Back when I was preparing to propose to my now-fiancee, she figured out very fast exactly where and how I planned on proposing. I didn’t want to change my plans, so I lied my ass off for the next month to convince her that
- There was no way that I could propose on that date because the ring was still in Canada/Michigan/Guam/Pennsylvania/Kansas/Indiana/etc.
- Even if I did, I can’t do it where I wanted to because she’s expecting it now and I am adamant that she be surprised
Kept all my plans the same, had the ring the whole time, everything went according to plan. She was completely suprised!
That said, the stress of keeping a secret for so long apparently wore my immune system down.

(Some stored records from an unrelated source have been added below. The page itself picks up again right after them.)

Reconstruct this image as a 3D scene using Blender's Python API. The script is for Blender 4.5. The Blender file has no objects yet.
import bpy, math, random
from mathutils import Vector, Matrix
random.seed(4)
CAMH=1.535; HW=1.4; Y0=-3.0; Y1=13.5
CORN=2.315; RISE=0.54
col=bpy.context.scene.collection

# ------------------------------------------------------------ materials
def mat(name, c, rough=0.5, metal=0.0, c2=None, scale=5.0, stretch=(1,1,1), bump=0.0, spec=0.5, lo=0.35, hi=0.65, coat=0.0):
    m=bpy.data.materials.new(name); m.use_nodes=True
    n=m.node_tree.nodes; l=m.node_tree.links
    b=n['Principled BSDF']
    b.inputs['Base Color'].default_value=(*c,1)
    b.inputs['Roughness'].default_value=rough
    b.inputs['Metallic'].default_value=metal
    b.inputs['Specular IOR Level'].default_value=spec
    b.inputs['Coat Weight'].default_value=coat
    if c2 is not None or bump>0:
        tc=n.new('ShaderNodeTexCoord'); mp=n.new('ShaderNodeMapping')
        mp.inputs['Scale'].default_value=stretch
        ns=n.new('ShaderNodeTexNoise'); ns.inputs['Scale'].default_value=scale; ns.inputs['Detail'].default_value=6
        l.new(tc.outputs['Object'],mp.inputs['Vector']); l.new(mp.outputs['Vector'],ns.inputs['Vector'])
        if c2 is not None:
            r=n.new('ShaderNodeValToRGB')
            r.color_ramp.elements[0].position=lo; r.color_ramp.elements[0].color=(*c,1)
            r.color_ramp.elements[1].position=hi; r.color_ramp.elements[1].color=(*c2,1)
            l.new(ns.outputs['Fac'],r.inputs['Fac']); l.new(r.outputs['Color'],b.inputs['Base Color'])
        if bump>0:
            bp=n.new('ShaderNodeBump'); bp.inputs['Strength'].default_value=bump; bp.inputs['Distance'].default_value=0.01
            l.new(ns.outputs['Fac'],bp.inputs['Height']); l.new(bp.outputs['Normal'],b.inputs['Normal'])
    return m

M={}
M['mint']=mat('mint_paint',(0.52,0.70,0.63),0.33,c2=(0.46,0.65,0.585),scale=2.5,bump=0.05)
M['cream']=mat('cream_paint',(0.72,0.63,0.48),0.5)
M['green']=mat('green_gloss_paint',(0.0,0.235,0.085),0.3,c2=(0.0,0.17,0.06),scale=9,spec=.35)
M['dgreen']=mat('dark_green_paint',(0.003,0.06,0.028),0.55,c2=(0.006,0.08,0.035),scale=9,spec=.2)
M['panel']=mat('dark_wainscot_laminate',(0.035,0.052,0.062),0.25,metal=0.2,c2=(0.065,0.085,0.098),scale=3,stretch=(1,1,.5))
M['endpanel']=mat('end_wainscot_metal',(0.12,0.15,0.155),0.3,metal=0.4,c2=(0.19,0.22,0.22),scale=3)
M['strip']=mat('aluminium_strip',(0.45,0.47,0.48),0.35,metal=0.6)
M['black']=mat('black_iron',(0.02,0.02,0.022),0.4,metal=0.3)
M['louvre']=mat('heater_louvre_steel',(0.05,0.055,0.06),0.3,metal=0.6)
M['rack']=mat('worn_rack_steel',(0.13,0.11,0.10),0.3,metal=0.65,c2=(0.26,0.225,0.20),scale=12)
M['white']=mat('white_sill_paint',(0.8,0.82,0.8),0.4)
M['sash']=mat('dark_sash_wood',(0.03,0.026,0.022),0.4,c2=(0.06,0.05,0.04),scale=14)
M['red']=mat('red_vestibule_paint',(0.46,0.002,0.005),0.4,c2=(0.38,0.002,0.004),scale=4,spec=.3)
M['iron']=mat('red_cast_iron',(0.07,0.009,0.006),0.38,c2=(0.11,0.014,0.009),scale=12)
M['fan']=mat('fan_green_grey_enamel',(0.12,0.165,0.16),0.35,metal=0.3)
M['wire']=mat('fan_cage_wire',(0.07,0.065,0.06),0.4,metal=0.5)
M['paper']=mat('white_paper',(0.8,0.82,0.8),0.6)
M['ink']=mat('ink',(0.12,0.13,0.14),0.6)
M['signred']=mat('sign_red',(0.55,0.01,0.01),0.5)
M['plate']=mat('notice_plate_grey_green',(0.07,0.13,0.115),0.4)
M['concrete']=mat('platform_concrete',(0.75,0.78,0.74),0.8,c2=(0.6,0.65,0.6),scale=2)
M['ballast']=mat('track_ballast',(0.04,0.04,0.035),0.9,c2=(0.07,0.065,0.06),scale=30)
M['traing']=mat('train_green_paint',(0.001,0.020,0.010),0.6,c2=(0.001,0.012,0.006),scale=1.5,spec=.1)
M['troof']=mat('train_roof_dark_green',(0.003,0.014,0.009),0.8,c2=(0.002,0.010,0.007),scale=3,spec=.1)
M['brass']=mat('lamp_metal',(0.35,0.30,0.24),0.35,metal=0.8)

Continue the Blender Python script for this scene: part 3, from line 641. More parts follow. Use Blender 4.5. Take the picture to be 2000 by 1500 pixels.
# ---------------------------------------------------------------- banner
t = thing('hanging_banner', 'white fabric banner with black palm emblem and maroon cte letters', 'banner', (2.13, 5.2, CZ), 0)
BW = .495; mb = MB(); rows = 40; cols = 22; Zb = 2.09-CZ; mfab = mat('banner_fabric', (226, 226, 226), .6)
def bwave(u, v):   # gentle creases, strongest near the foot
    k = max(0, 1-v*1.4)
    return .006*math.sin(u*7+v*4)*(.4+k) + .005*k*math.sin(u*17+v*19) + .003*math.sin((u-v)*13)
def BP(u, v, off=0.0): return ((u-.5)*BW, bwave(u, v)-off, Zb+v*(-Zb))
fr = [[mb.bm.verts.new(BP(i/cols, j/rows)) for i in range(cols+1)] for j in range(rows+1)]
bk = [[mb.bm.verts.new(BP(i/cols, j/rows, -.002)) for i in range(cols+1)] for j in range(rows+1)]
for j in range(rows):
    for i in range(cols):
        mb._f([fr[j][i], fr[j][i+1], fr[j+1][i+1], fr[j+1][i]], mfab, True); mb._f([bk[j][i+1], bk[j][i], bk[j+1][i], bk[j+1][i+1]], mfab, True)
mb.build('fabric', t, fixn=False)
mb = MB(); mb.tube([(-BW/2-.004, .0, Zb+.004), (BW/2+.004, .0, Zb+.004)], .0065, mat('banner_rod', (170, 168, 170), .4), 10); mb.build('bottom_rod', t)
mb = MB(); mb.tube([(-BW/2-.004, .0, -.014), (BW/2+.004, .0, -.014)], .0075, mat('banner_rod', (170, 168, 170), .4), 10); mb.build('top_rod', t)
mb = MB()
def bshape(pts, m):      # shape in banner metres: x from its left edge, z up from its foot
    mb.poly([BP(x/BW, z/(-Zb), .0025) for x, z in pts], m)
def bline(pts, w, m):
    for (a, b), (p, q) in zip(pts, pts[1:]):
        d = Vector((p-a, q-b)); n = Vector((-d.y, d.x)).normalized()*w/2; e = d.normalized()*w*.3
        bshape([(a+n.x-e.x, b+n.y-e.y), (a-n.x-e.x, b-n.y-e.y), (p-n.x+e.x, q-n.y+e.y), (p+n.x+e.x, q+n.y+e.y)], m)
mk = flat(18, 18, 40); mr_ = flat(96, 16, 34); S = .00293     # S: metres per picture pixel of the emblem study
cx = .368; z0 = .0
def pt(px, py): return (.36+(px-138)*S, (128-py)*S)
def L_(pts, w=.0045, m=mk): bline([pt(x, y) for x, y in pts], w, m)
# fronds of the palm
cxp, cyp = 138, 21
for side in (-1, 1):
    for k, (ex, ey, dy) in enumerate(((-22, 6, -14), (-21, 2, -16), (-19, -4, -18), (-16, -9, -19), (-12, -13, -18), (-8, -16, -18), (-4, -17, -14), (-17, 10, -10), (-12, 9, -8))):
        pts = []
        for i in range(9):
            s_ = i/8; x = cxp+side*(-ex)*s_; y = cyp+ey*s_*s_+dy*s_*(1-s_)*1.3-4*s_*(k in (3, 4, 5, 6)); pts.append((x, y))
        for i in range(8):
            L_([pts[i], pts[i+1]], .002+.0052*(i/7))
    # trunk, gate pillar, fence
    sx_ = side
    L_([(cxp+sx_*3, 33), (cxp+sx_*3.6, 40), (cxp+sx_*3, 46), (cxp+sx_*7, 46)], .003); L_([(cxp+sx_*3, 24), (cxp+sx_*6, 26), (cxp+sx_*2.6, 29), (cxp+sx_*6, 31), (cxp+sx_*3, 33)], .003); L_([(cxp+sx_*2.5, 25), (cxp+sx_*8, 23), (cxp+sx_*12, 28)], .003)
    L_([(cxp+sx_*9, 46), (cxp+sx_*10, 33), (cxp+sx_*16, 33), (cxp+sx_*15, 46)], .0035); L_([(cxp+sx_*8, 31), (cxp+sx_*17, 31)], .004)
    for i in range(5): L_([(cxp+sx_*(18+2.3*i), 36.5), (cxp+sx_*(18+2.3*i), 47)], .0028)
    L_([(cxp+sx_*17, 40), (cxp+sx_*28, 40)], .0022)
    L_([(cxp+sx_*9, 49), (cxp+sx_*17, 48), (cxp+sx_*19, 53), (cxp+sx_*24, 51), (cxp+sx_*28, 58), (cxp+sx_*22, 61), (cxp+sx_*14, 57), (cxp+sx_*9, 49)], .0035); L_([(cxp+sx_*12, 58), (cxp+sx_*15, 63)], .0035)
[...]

An hour after putting my ring on her finger, I was suddenly nauseous, exhausted, a bit dizzy, and running a high fever. So now she has extra proof that I will never lie to her.
My wife knew I was going to propose because we went ring shopping together. However, she didn’t know when the ring was to be delivered and so didn’t know my plans. The night I did propose, I took her to a fancyish restaurant; she told me later that she was trying to figure out where I was carrying the ring.
I wasn’t, though. Before taking her to the restaurant, I had consulted a mutual, female friend who said that my wife would be expecting it and I should propose when we got home.
I did so, but before I did, she went upstairs. In my nervousness and excitement, I was waiting at the bottom of the stairs, ring in hand, and failed to notice that she was carrying a stack of laundry as she descended.
And that’s how I proposed to my wife while she was holding a pile of dirty underwear.
edit: I hate it when my client decides to post half a comment without consulting me.
Took me a while but I learned one of my managers is highly likely to shoot down any idea that isn’t his. So during planning sessions I started describing partial ideas and pretending I didn’t know how to solve the last leg of the problem so he could jump in and say, “Oh, what if we did…” Still kind of pisses me off I have to feign ignorance but since I started doing that things have gone way smoother.